Caetano Veloso: "Sou sebastianista"
"O cinema foi a minha primeira paixão", conta ao DN Caetano Veloso, convidado de uma sessão especial de Democracia em Vertigem, um filme de Petra Costa, num Cinema Ideal a abarrotar. O filme que está em streaming na Netflix passou em Lisboa numa iniciativa do centro comunitário Casa Mídia Ninja Lisboa, site criado para dar voz ao povo brasileiro.
Um documentário que narra o historial da queda de Dilma Rousseff até à chegada de Bolsonaro. Cinema de denúncia com uma ideia marcante de narração na primeira pessoa - o efeito da crise democrática do Brasil é como um trauma pessoal para Petra Costa, filha de pais revolucionários nos tempos da ditadura militar.
O debate em torno do filme colocou lado a lado a realizadora e Caetano, fã do filme que começou a sua intervenção no palco do Ideal a dizer que já o viu duas vezes e que ainda vai ver uma outra. Uma hora depois, numa mesa do bar do cinema garante ao microfone do Diário de Notícias que acredita realmente em Democracia em Vertigem: "O cinema ainda pode ser uma arma. O filme de Petra é uma prova disso. Este filme está a causar um grande impacto! É um filme forte, capaz de ensinar o Brasil aos brasileiros e a quem não é brasileiro. Quem não está por dentro do problema atual que veja este filme!"
Caetano está também convencido de que se trata de uma obra que incomoda: "O problema é que poderia incomodar muito mais a opinião pública no Brasil se a grande imprensa não olhasse de lado, mas claro que depende... Quando os filmes têm uma presença grande internacionalmente não há como não noticiar... Neste momento, a imprensa no Brasil está a ter que enfrentar a inimizade que o governo está a criar depois das eleições, mesmo os grandes jornais e a emissora que pertence às grandes famílias ou, mais recentemente, a uma igreja evangélica".
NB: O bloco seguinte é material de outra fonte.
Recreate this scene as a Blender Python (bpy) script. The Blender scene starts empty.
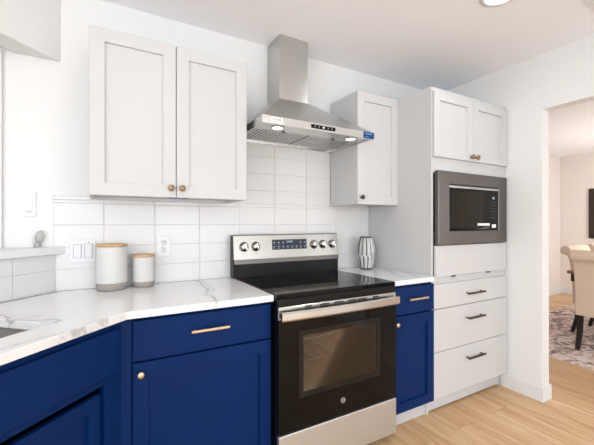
import bpy, bmesh, math, random
from mathutils import Vector, Matrix
random.seed(7)
PI = math.pi
SC = bpy.context.scene
COL = SC.collection

# ------------------------------------------------------------------ camera
cd = bpy.data.cameras.new('camera'); cam = bpy.data.objects.new('camera', cd); COL.objects.link(cam)
cd.sensor_width = 36.0; cd.lens = 342.3 * 36.0 / 594.0; cd.shift_y = 0.0012
cd.clip_start = 0.03; cd.clip_end = 60
cam.location = (-0.7113, -2.1008, 1.2546); cam.rotation_euler = (PI / 2, 0, -math.radians(29.54))
SC.camera = cam

# ------------------------------------------------------------------ light and exposure
SC.view_settings.view_transform = 'Standard'; SC.view_settings.look = 'None'
SC.view_settings.gamma = 1.0; SC.view_settings.use_curve_mapping = False
SC.view_settings.exposure = 0.05
W = bpy.data.worlds.new('daylight'); SC.world = W; W.use_nodes = True
W.node_tree.nodes['Background'].inputs[0].default_value = (0.86, 0.93, 1.0, 1)
W.node_tree.nodes['Background'].inputs[1].default_value = 3.0

def area(name, loc, rot, sx, sy, power, col=(1, 1, 1), disk=False):
    l = bpy.data.lights.new(name, 'AREA'); l.energy = power; l.color = col
    l.shape = 'DISK' if disk else 'RECTANGLE'; l.size = sx
    if not disk: l.size_y = sy
    o = bpy.data.objects.new(name, l); o.location = loc; o.rotation_euler = rot; COL.objects.link(o)
    return o
# area lights added as fill, set in assumed windows out of view
area('rear_fill', (-1.0, -4.28, 1.5), (PI / 2, 0, 0), 2.3, 1.3, 9, (0.86, 0.93, 1.0))
area('rear_right_fill', (1.45, -4.28, 1.15), (PI / 2, 0, 0), 0.8, 1.8, 6, (0.86, 0.93, 1.0))
area('left_fill', (-3.28, -3.2, 1.35), (PI / 2, 0, -PI / 2), 1.9, 1.7, 46, (0.9, 0.95, 1.0))  # added to brighten the surfaces that face left
area('dining_rear_fill', (4.4, -4.28, 1.4), (PI / 2, 0, 0), 2.2, 1.6, 9, (0.95, 0.96, 1.0))
CANS_AND_FILL = [(1.085, -1.075), (-0.45, -1.15), (1.0, -2.9), (-0.6, -3.2), (-2.0, -3.3)]  # first in view, second inferred from cabinet shadows, rear three added as unseen fill
for cx_, cy_ in CANS_AND_FILL:
    area('downlight_and_fill', (cx_, cy_, 2.425), (0, 0, 0), 0.13, 0, 2.2, (0.97, 0.98, 1.0), True)
area('sink_downlight', (-1.40, -0.64, 2.425), (0, 0, 0), 0.13, 0, 0.5, (0.97, 0.98, 1.0), True)
def fill_point(name, loc, power, col, r=.14):        # globe lights added out of view to lift ceiling and walls
    l = bpy.data.lights.new(name, 'POINT'); l.energy = power; l.color = col; l.shadow_soft_size = r
    o = bpy.data.objects.new(name, l); o.location = loc; COL.objects.link(o); return o
fill_point('kitchen_fill', (0.4, -3.7, 1.25), 24, (0.93, 0.96, 1.0), .2)
fill_point('left_rear_fill', (-1.8, -3.8, 1.25), 16, (0.92, 0.955, 1.0), .2)
fill_point('hall_fill', (-2.3, -0.55, 1.9), 0.8, (0.95, 0.97, 1.0))  # added fill for the room beyond the opening
fill_point('dining_fill', (5.2, -1.05, 1.25), 62, (1.0, 0.96, 0.94))  # added fill for the dining room, no fixture modelled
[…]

E é de cinema que Caetano fala com um sorriso que traz ternura. "Sabe que eu nos anos 1960 escrevi crítica de cinema?", pergunta a rir. Vem também à conversa Cinema Falado, filme-ensaio que realizou em 1986: "nossa! Isso já foi há tanto tempo! Continuo a gostar muito de ver cinema! E o cinema brasileiro está a reagir muito bem a este período negro. Democracia em Vertigem já bastaria, mas a Petra não é a única cineasta a fazer este tipo de cinema. Diria que Democracia em Vertigem é quase um complemento a O Processo, de Maria Augusta Ramos, embora o da Petra seja um processo mais íntimo e detalhado".
Uns minutos antes, na sala e para o público, Caetano falava de como a influência da colonização portuguesa formava vícios anti-democráticos nas famílias que mandam no Brasil e lembrava que os seus apelidos são portugueses... Sobre este tema é o próprio músico que admite a possibilidade dos recorrentes equívocos: "Quando se fala da colonização portuguesa no Brasil há sempre mal-entendidos e esses mal-entendidos são normais num país tão mal resolvido como o nosso. Mas o que incomoda? Gosto muito do livro da Alexandra Lucas Coelho, Deus-dará. Ali está tudo o que acho ser importante saber desse tema. Seja como for, sou suspeito: de certa maneira sou sebastianista... De uma certa mirada, é uma benção termos sido colonizados pelos portugueses. A expansão da Europa com as colonizações é brutal! E o facto de termos herdado a língua portuguesa é óptimo para nós. Dou graças ao facto de o português não ter tanta expressão na América".
Apesar de ter admitido que chorou a ver Democracia em Vertigem, Caetano contou ao público do Ideal que sentiu que é possível ainda ter esperança numa utopia de mudança: "Temos que olhar para a eleição de Bolsonaro como um percalço de um caminho. Se não aparecem percalços, não há caminho. Enfim, um percalço tão evidente é mesmo prova de caminho e exigência de ação! Mas a ação tem de ser feita de uma maneira muito cuidadosa". E também a realizadora Petra acredita que é preciso acreditar numa mudança: "sei que a História tem sempre mais imaginação do que nós. O Chris Marker já dizia isso num filme seu. É claro que estou surpreendida de forma traumática com a realidade mas tenho mesmo essa fé que a História tenha imaginação para dar a volta".
Os aplausos comovidos foram de uma plateia maioritariamente brasileira mas também foram notadas presenças de figuras das artes portuguesas como Maria de Medeiros; Tomás Wallestein, dos Capitão Fausto; Sérgio Godinho; Carminho ou o produtor Luís Urbano.